Les trois dimensions des représentations que nous avons mises à jour, peuvent se lire comme un espace commun qui accompagne les pratiques. Cet espace des représentations entretient des relations avec les valeurs associées au marché à ces trois niveaux.
Le premier niveau montre le rangement des valeurs du marché du côté du bien être personnel, donc du côté des valeurs individuelles. Il montre à la fois des formes d'attachements au marché local de l'emploi, l'intériorisation des valeurs issues des marchés de produits, mais aussi un attachement lié à l'activité.
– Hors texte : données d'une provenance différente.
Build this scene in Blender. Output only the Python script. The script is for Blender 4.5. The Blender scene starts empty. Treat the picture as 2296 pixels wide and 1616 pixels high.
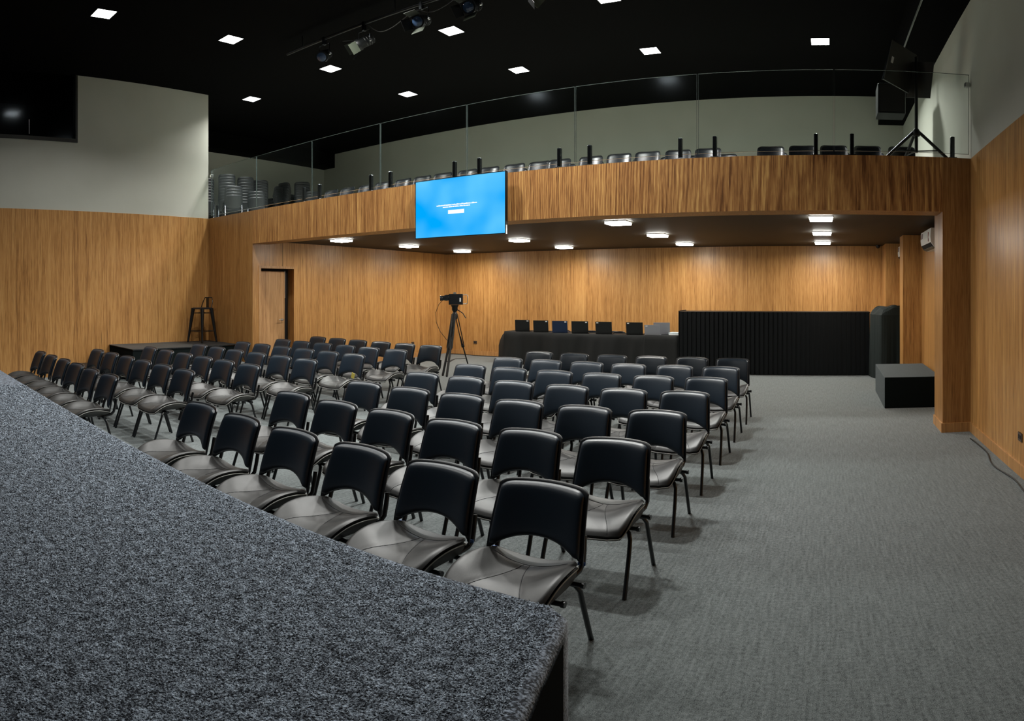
import bpy, math, random
import numpy as np
from mathutils import Vector, Matrix

random.seed(7)
rng = np.random.default_rng(11)
S = bpy.context.scene
C = S.collection
PI = math.pi

# ------------------------------------------------------------------ camera, world, exposure
F = 1360.0            # pixels per radian of the stitched panorama (2296 x 1616)
U0, V0 = 1852.5, 652.7
cam_d = bpy.data.cameras.new('camera')
cam_d.type = 'PANO'
cam_d.panorama_type = 'EQUIRECTANGULAR'
cam_d.longitude_min = -1148.0 / F
cam_d.longitude_max = 1148.0 / F
cam_d.latitude_max = V0 / F
cam_d.latitude_min = -(1616.0 - V0) / F
cam_d.clip_start = 0.02
cam = bpy.data.objects.new('camera', cam_d)
C.objects.link(cam)
cam.location = (0, 0, 1.69)
cam.rotation_euler = (PI / 2, 0, (U0 - 1148.0) / F)
S.camera = cam

w = bpy.data.worlds.new('world')
S.world = w
w.use_nodes = True
w.node_tree.nodes['Background'].inputs[0].default_value = (0.6, 0.7, 0.8, 1)
w.node_tree.nodes['Background'].inputs[1].default_value = 0.004
S.view_settings.view_transform = 'Standard'
S.view_settings.look = 'None'
S.view_settings.gamma = 1.0
S.view_settings.exposure = 2.0
S.view_settings.use_curve_mapping = False
S.cycles.use_denoising = True
S.cycles.max_bounces = 8
S.cycles.diffuse_bounces = 4
S.cycles.transparent_max_bounces = 12
S.cycles.sample_clamp_indirect = 6.0
LAMP = 30.0           # watts of each LED panel of the hall
LAMP_LOW = 6.2        # watts of each LED panel under the balcony
SPREAD = 2.2          # beam angle of the panels
SPREAD_LOW = 2.95

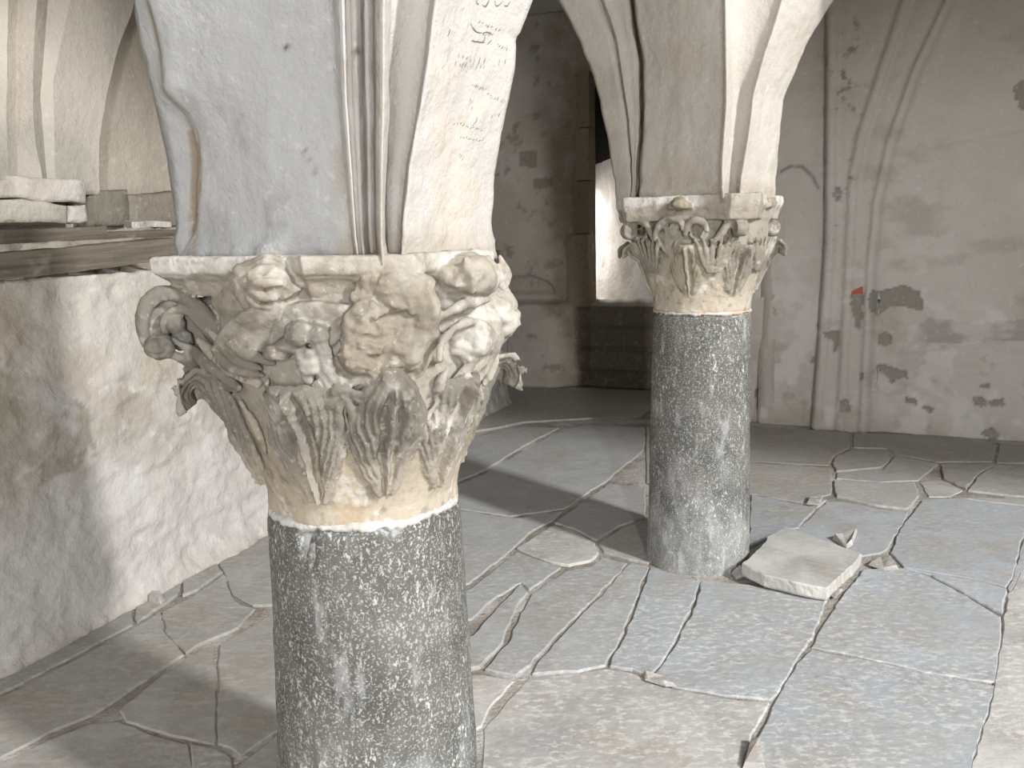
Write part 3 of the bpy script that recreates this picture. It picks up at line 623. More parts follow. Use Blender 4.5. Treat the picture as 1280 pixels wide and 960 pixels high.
def carve(name, cap, parts, parent, seed, base=(.35, .315, .265), pale=0., label=None, rough=.003):
    """register one carved part; finish_capital() fuses the parts as the mason left them: one stone"""
    ms = Mesh()
    for V, Fc in parts: ms.add(V, Fc)
    V = ms.V + rough * np.stack([fbm(ms.V, 30, 4, .6, seed + k) for k in range(3)], -1)
    foot_ = cap.foot if name in ('acanthus_leaf', 'half_palm') else None
    def colour(Q):
        c = stone_col(Q, base, seed, pale)
        if foot_: c = blend(c, .85 * sstep(foot_[1] * 1.05, foot_[1] * .5, Q[:, 2] + .03 * fbm(Q, 12, 4, .6, seed)), foot_[0])
        return c
    cap.parts.append((name, V, ms.F, colour, label))

def bell(cap, parent, seed, base, foot):
    zs = np.linspace(-.004, cap.H - .03, 90); n = 260; A = np.arange(n) / n * 2 * math.pi; Z, AA = np.meshgrid(zs, A, indexing='ij')
    Vn = np.stack([np.sin(AA), -np.cos(AA), Z * 3], -1).reshape(-1, 3); R = cap.r(Z).ravel() + .007 * fbm(Vn, 3, 5, .6, seed)
    V = np.stack([R * np.sin(AA.ravel()), -R * np.cos(AA.ravel()), Z.ravel()], -1)
    def colour(V):
        c = tone(base, V, .05, 6, seed); k = sstep(foot, .0, V[:, 2] + .05 * fbm(V, 7, 4, .6, seed + 2)); c = blend(c, .8 * k, (.45, .395, .32))
        c = blend(c, .5 * k * sstep(.1, .35, fbm(V * [1, 1, .4], 10, 4, .6, seed + 3)), (.4, .29, .18)); c = blend(c, .55 * sstep(.15, .4, fbm(V, 13, 4, .65, seed + 4)), (.66, .64, .6))
        return blend(c, sstep(cap.H * .3, cap.H * .5, V[:, 2]) * .75, (.28, .26, .225))
    nr = len(zs); Fc = grid_faces(nr, n, True).tolist(); Fc.append(list(range(n))[::-1]); Fc.append(list(range((nr - 1) * n, nr * n)))
    cap.parts.append(('bell', V, Fc, colour, None))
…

Le second niveau indique l’importance de la culture temporelle de l’entreprise, telle qu’elle ressort dans notre recherche, et à travers celle-ci l'attachement au marché interne de l'entreprise et à son histoire.
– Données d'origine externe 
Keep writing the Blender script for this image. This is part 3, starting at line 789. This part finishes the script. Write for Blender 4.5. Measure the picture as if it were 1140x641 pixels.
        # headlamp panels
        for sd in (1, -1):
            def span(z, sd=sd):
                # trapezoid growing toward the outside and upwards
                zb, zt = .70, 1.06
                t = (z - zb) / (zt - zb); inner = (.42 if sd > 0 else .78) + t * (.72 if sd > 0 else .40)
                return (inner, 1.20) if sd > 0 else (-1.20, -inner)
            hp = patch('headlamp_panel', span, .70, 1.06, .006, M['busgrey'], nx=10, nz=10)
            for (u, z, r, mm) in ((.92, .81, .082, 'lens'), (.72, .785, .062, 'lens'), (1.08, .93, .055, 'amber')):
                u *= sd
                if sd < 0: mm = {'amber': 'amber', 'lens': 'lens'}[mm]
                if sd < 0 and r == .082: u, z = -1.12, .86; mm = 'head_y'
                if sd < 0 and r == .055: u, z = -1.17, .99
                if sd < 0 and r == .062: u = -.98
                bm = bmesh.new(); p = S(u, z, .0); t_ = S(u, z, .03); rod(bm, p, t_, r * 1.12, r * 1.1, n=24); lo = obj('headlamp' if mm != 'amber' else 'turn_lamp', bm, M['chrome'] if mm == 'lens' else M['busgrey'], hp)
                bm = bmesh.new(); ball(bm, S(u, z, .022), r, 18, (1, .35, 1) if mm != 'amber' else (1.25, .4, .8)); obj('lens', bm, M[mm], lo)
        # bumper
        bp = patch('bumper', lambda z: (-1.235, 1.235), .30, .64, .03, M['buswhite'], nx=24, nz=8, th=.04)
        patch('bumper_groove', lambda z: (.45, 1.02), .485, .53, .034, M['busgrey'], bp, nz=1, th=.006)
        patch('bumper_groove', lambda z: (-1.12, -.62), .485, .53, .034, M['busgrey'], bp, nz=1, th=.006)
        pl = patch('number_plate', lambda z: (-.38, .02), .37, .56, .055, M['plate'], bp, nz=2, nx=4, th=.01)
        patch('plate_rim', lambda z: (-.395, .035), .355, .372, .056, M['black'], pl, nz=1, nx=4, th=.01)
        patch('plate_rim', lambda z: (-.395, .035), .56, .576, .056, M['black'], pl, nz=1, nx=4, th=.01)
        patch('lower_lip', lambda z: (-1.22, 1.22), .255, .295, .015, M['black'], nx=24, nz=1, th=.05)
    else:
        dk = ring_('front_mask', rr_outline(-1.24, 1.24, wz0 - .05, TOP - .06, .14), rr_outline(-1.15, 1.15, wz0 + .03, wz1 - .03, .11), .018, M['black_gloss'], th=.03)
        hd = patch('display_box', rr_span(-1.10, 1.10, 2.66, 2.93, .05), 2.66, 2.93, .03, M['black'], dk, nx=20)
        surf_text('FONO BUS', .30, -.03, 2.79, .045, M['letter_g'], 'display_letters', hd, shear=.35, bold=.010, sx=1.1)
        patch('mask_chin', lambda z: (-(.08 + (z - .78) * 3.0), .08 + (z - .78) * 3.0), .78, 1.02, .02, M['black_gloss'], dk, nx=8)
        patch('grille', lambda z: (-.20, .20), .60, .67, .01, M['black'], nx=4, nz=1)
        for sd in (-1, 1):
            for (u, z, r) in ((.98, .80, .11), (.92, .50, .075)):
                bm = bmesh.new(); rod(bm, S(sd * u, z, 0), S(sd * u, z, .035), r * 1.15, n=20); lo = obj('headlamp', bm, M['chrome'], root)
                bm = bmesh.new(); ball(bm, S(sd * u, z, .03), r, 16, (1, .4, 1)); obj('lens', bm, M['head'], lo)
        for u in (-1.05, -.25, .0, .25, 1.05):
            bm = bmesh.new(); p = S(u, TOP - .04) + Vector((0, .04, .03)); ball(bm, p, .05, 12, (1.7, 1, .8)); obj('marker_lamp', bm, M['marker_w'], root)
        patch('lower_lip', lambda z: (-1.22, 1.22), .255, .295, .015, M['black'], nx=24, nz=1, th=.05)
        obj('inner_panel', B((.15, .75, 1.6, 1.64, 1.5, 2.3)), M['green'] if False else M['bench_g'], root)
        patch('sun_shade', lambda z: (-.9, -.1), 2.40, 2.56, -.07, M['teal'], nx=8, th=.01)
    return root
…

Le troisième niveau montre l'opposition entre les temps de l'entreprise, notamment leur variabilité de la durée du travail (induit par les marchés des produits et les délais) et les classifications des individus.
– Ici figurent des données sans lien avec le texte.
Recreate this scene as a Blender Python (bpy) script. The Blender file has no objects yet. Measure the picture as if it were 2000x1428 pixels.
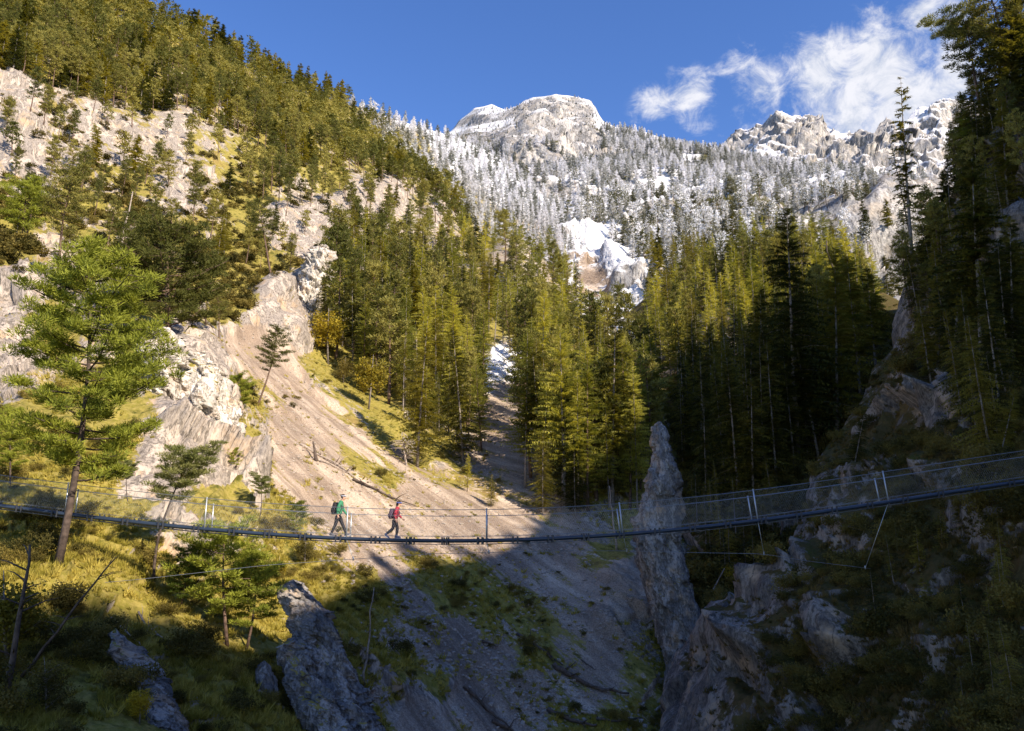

Cette intériorisation des représentations liées au marché n'est ni abstraite ni détachée des réalités locales. Au contraire cette intériorisation semble strictement liée à l'entreprise et au site, aux dispositifs négociés et à la place que l'individu occupe dans l'organisation. Néanmoins rappelons la spécificité du cas analysé. Il ne faudrait pas généraliser ces résultats à l'ensemble des secteurs d'activité. Nous sommes dans le secteur de l’aéronautique dans lequel la division du travail est relativement faible, comparée à d’autres secteurs d’activité. Néanmoins dans le contexte de conditions de travail (salariales) moins « bonnes » pour certains, la satisfaction proviendrait davantage du contenu de travail et de l'environnement professionnel. Dans l'ensemble, il s'agirait certes d'une acceptation et d’une légitimation des valeurs liées au marché et à la concurrence, mais davantage encore nous y voyons une « localisation » de ces valeurs, un attachement aux lieux et aux relations, véhiculées par ces valeurs « marchandes » dans les discours. La négociation collective n'y est pas totalement exclue. Malgré les conditions d'une individualisation de plus en plus poussée, les règles liées au marché sont différenciées selon d'une part des règles « non-négociables » relevant de l'imposition du marché mondial sur lequel l'entreprise se bat pour obtenir des commandes, et d'autre part les règles concernant notamment les conditions de travail, du temps, des salaires et de l'emploi qui restent une affaire des acteurs collectifs de l’entreprise. Le principal résultat qui pourrait être interrogée pour les recherches à venir, porterait sur ce rapport complexe et ambigu aux marchés qui constitueraient aujourd’hui une des caractéristiques principales des cadres-ingénieurs.